The title of Jane Campion’s latest film is taken from what some thought to be Keats’ last sonnet (though there’s disagreements about that). Midway through the film, Fanny Brawne, the heroine of this film wonders aloud if the poet is referring to her as the one who is in-constant and changeable. This question of “constancy” – what we twenty-first centurists might call “focus” or “stick-to-it-iveness” – is at the heart of Bright Star.
Charles Brown, the third player in this ménage-a-crois (and note the echo of ‘Brawne’), is never as constant as Keats – neither in love nor poetry.
As much as this film is about Fanny’s constancy, these two men also represent what might be called the “ideal” romantic male and the “actual” (all-too-human) male that women idolize/idealize – then often settle for. Because Keats is so elusive as a romantic presence for Fanny, you are left wondering whether she is indeed deluding herself or if she, like Keats, has taken the highest road.
As visual treat, this may be one of the most beautiful and cinematic (if by cinematic we mean worthy of a whole freaking movie theater, not just a tv screen) films I’ve seen in a while. Whether it is a room filled with butterflies or a spring morning in a field of lilacs, the scenes are composed with a painter’s care.

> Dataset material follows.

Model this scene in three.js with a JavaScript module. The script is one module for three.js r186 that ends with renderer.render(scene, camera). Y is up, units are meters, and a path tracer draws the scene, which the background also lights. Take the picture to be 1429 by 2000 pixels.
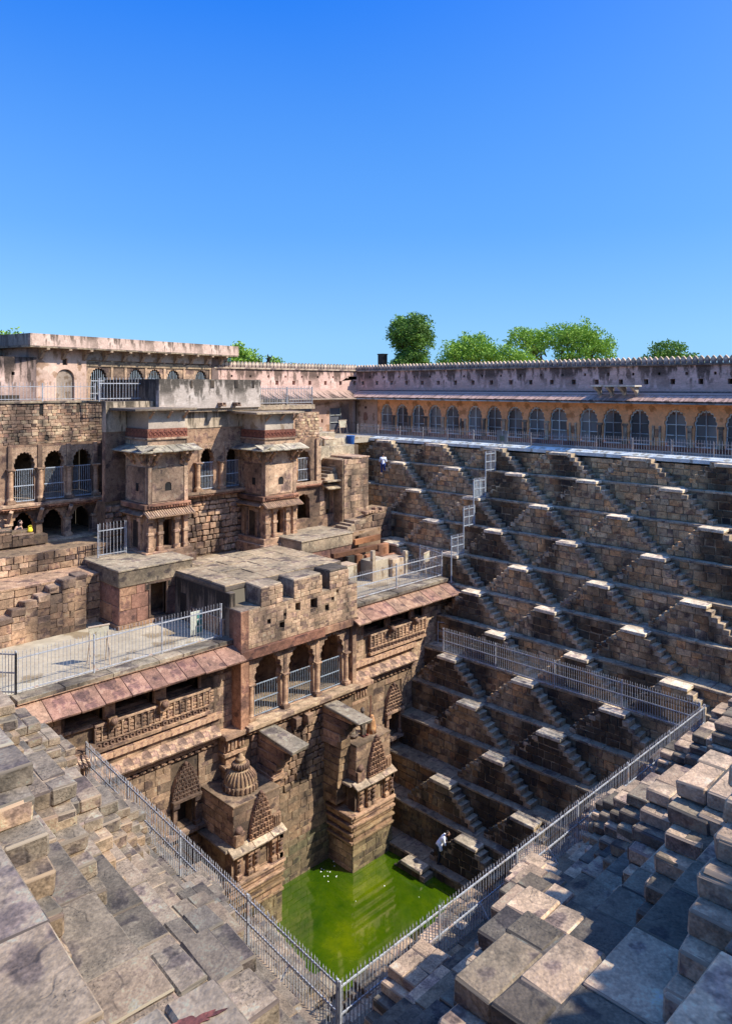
import * as THREE from 'three';
import { mergeGeometries } from 'three/addons/utils/BufferGeometryUtils.js';
import { MarchingCubes } from 'three/addons/objects/MarchingCubes.js';

// ---------------------------------------------------------------- camera, sky, sun, exposure
// World: x = a (runs along the palace wall, away to the right), -z = b (runs along the stepped wall, away to the left), y = 0 at the gallery walk.
const scene = new THREE.Scene();
const EYE = 3.94;
const camera = new THREE.PerspectiveCamera(68.28, 1429 / 2000, 0.1, 3000);
camera.position.set(0, EYE, 0);
camera.lookAt(10, EYE, -10);
camera.setViewOffset(1429, 2000, 0, 245, 1429, 2000);
camera.updateProjectionMatrix();
scene.add(camera);

const renderer = new THREE.WebGLRenderer({ antialias: true });
renderer.setSize(731, 1024);
renderer.toneMapping = THREE.LinearToneMapping;
renderer.toneMappingExposure = 1.3;
renderer.shadowMap.enabled = true;

const SUN = new THREE.Vector3(1, 1.8, 1.55).normalize();
{ // clear sky: deepest blue square to the sun, paler towards the horizon, the sun and the point opposite the sun
  const W = 512, H = 256, d = new Float32Array(W * H * 4), v = new THREE.Vector3();
  const hor = [0.27, 0.53, 0.8], low = [0.15, 0.41, 0.81], zen = [0.014, 0.165, 0.72];
  for (let j = 0; j < H; j++) for (let i = 0; i < W; i++) {
    const th = ((i + 0.5) / W - 0.5) * Math.PI * 2, ph = ((j + 0.5) / H - 0.5) * Math.PI;
    v.set(Math.cos(ph) * Math.cos(th), Math.sin(ph), Math.cos(ph) * Math.sin(th));
    const e = Math.max(0, v.y), k = (j * W + i) * 4, cs = v.dot(SUN), g = Math.max(0, cs);
    const t = Math.min(1, e / 0.2), u = Math.min(1, Math.max(0, (e - 0.06) / 0.42)), pol = Math.max(0, cs * cs - 0.01);
    const glow = 0.3 * Math.pow(g, 6) + 1.2 * Math.pow(g, 60);
    for (let c = 0; c < 3; c++) {
      let s = hor[c] * (1 - t) + low[c] * t; s = s * (1 - u) + zen[c] * u;
      d[k + c] = v.y < -0.02 ? [0.2, 0.165, 0.12][c] : s * (1 + 0.35 * pol) + pol * [0.2, 0.23, 0.18][c] + glow * [1, 0.95, 0.85][c];
    }
    d[k + 3] = 1;
  }
  const t = new THREE.DataTexture(d, W, H, THREE.RGBAFormat, THREE.FloatType);
  t.mapping = THREE.EquirectangularReflectionMapping; t.magFilter = t.minFilter = THREE.LinearFilter; t.needsUpdate = true;
  scene.background = t; scene.environment = t;
}
const sun = new THREE.DirectionalLight(new THREE.Color(1, 0.95, 0.87), 5);
sun.position.copy(SUN).multiplyScalar(120).add(new THREE.Vector3(22, -8, -22)); sun.target.position.set(22, -8, -22);
sun.castShadow = true; sun.shadow.mapSize.set(4096, 4096);
Object.assign(sun.shadow.camera, { left: -50, right: 50, top: 50, bottom: -50, near: 1, far: 260 });
scene.add(sun, sun.target);

// ---------------------------------------------------------------- random numbers, noise, textures
let seed = 7;
const rnd = () => { seed = (seed + 0x6D2B79F5) | 0; let t = Math.imul(seed ^ (seed >>> 15), 1 | seed); t = (t + Math.imul(t ^ (t >>> 7), 61 | t)) ^ t; return ((t ^ (t >>> 14)) >>> 0) / 4294967296; };
const rr = (a, b) => a + (b - a) * rnd();
const pick = (l) => l[Math.floor(rnd() * l.length)];
const LAT = new Float32Array(65536); for (let i = 0; i < 65536; i++) LAT[i] = rnd();
const sm = (t) => t * t * (3 - 2 * t), clamp = (x, a = 0, b = 1) => Math.min(b, Math.max(a, x)), mix = (a, b, t) => a + (b - a) * t, step = (a, b, x) => sm(clamp((x - a) / (b - a)));
function vn(x, y, p, s = 0) { // value noise, period p
  const xi = Math.floor(x), yi = Math.floor(y), fx = sm(x - xi), fy = sm(y - yi);
  const h = (i, j) => LAT[((((i % p) + p) % p) * 157 + (((j % p) + p) % p) * 311 + s * 977) & 65535];
  return mix(mix(h(xi, yi), h(xi + 1, yi), fx), mix(h(xi, yi + 1), h(xi + 1, yi + 1), fx), fy);
}
const fbm = (u, v, f, o, s = 0) => { let a = 0, w = 0.5, n = 0; for (let i = 0; i < o; i++) { a += w * vn(u * f, v * f, f, s + i); n += w; f *= 2; w *= 0.55; } return a / n; };
const n2 = (x, y, s = 0) => 0.6 * vn(x, y, 4096, s) + 0.4 * vn(x * 2.3, y * 2.3, 4096, s + 3);
function tex(n, f, color = true, m = n) {
  const d = new Uint8Array(n * m * 4);
  for (let j = 0; j < m; j++) for (let i = 0; i < n; i++) {
    const c = f(i / n, j / m), k = (j * n + i) * 4;
    for (let q = 0; q < 3; q++) d[k + q] = 255 * clamp(c[q] ?? c[0]);
    d[k + 3] = 255;
  }
  const t = new THREE.DataTexture(d, n, m); t.wrapS = t.wrapT = THREE.RepeatWrapping; t.magFilter = THREE.LinearFilter; t.minFilter = THREE.LinearMipmapLinearFilter; t.generateMipmaps = true;
  if (color) t.colorSpace = THREE.SRGBColorSpace; t.needsUpdate = true; return t;
}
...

One scene, a third of the way through, seems to be lifted directly from a Vermeer painting.
Which brings me to the experience of the Lumiere theater… Any theater named after the two brothers who helped invent cinema ought to be great, but not having seen an Edison theater in the States, I’m not quite sure what to compare this huge, cavernous space where the curtains are slowly drawn back with a cautious care that is breathtaking as you wait for light to fill the entire wall.
Although I was up in the upper balcony, I was immersed in the film by the cinematography, the acting and the space itself….
In the end, I want to see Bright Star again; in part to see if my disappointment is because I expected something more out of a John Keats’ movie – or if Campion has achieved something astonishing in this twittered, IM’d Age – a quiet, and Romantic (with a capital “R”) film that takes it time in revealing itself as a poem.